The other thing is you cannot just put it anywhere you want. There are quite a few sites where we could do it but it has to happen to be the place you also need it. All these things negative aside, if somebody asked me, “I have a wind farm and I need storage and I need to install it within the next six months. What should I do?” I would tell them go to compressed air. That’s the only solution. But given time, I don’t think how it can compete with batteries.

Once the batteries hit the 100-megawatt level, compressed air will be seriously challenged because batteries of 100 megawatts and above don’t have the issues that compressed air has. The largest wind farm that I’m aware of with batteries running at this point is a 52-megawatt wind farm in Japan and has about a 30 megawatt NaS battery on it. Once batteries hit 100 megawatts in one place, or more or less in one place, or controlled collectively in one place, which in my opinion is a matter of a few years, it will be difficult to justify compressed air, which is a special site that needs gas, that needs a power plant, that needs crew to run it, and the efficiency is not that exciting compared to electricity. The efficiency of an electric transportation battery today is 90 plus percent. The efficiency of compressed air is far below that. But yes, if somebody needs 100 megawatts of storage six months from now, compressed air is the solution.

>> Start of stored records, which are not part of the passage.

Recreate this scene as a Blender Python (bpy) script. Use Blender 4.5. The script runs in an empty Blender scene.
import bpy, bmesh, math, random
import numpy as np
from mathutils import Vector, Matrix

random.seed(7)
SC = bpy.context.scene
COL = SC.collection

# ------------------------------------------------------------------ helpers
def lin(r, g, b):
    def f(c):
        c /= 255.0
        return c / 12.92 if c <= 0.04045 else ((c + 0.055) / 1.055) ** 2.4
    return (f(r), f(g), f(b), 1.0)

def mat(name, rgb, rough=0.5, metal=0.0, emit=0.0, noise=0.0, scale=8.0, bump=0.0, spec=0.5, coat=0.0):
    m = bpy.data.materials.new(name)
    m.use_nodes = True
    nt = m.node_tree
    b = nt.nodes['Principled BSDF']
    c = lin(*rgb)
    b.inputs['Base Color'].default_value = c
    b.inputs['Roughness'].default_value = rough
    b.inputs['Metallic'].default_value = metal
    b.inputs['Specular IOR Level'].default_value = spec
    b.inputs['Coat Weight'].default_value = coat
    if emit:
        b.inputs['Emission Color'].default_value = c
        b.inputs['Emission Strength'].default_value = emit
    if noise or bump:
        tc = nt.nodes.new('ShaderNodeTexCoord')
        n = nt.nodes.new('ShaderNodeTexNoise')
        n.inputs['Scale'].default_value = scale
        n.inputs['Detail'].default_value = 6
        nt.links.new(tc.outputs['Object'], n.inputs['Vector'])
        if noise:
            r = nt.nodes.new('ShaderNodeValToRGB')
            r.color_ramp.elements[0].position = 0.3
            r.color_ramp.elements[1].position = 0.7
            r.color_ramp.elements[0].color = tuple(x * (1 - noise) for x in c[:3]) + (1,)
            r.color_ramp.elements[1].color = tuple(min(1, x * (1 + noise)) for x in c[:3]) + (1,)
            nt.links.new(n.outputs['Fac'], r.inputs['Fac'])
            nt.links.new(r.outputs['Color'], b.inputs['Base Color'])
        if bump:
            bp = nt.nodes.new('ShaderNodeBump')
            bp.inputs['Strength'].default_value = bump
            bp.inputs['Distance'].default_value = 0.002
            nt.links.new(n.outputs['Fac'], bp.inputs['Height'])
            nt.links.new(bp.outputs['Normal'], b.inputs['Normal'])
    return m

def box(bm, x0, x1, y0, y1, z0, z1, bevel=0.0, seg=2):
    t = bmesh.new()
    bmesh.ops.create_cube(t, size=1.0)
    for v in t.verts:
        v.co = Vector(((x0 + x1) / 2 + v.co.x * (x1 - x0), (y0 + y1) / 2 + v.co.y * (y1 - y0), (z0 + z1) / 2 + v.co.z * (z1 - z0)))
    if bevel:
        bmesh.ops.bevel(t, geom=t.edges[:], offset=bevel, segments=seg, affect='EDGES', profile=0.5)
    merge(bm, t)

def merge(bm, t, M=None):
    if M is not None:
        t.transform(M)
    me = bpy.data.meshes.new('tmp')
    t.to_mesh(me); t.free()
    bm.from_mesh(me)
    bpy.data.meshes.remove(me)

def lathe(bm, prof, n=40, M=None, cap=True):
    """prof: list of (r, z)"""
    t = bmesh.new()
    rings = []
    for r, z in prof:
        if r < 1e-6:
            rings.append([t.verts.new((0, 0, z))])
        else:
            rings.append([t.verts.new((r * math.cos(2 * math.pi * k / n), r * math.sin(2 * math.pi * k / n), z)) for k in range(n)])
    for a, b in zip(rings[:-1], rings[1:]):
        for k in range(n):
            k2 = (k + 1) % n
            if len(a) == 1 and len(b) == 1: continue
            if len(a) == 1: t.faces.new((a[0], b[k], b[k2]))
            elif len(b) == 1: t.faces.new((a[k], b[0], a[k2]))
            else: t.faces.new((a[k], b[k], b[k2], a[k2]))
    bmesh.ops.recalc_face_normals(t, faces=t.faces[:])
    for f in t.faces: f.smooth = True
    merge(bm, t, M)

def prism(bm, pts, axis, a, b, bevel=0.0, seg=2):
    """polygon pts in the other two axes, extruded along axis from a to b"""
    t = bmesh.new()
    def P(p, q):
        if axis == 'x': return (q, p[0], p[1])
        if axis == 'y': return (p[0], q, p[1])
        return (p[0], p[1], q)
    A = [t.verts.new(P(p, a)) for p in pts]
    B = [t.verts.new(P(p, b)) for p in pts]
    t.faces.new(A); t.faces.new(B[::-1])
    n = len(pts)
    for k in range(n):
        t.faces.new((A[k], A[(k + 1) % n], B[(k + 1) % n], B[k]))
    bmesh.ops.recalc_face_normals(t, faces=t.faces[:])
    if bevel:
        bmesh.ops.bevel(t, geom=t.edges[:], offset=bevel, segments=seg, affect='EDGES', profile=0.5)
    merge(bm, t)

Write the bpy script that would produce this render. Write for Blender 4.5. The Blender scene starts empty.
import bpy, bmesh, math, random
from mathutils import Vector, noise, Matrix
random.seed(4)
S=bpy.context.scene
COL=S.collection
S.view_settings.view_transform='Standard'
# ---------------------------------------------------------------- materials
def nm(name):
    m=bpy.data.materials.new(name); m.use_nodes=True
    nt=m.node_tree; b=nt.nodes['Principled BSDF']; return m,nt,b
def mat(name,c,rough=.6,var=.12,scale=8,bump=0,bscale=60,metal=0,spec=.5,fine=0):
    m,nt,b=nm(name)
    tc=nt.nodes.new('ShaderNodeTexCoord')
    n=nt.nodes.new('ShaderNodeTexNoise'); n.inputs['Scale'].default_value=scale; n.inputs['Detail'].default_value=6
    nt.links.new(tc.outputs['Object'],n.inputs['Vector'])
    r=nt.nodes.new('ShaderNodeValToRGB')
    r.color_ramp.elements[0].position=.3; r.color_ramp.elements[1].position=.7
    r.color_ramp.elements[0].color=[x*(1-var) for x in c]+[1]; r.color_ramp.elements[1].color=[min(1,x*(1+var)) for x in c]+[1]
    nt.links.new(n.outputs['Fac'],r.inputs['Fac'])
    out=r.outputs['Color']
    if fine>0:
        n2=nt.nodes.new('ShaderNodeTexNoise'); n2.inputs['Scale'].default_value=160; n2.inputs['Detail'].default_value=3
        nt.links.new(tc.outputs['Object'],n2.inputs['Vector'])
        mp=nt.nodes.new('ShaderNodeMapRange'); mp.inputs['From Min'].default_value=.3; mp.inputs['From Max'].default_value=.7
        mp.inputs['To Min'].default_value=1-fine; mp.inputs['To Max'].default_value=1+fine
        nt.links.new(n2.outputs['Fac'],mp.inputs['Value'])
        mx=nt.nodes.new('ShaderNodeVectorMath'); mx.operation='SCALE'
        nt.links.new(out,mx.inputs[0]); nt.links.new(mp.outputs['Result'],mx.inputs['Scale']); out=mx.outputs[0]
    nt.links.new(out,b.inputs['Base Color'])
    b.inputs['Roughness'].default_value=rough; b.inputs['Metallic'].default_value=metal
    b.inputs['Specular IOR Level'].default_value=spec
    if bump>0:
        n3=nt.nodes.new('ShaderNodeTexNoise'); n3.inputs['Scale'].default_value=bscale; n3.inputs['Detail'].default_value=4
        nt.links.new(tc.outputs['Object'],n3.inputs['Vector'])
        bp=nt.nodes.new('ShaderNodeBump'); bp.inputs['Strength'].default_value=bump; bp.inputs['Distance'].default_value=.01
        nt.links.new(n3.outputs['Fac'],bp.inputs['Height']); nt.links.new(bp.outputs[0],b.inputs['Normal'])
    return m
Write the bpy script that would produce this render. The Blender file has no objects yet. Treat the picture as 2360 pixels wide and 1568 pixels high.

The reason AEP jumped ahead and put money into storage is we see the strategic value. The number of customer-owned and operated generation connected to AEP system is doubling every year. We cannot let it go without a storage buffer and pretty soon we will lose control of our generation because these guys all of a sudden will have 20 percent or 30 percent of our generation and they generate whenever they feel like it or whenever the sun is shining. We cannot run a business like that. We have to have a buffer. That strategic value is what got AEP to get started. When it comes to economics, it’s very difficult to put a dollar figure in front of it.

Ali Nourai is Manager of Distributed Energy Resources for American Electric Power and Chairman of the Electricity Storage Association.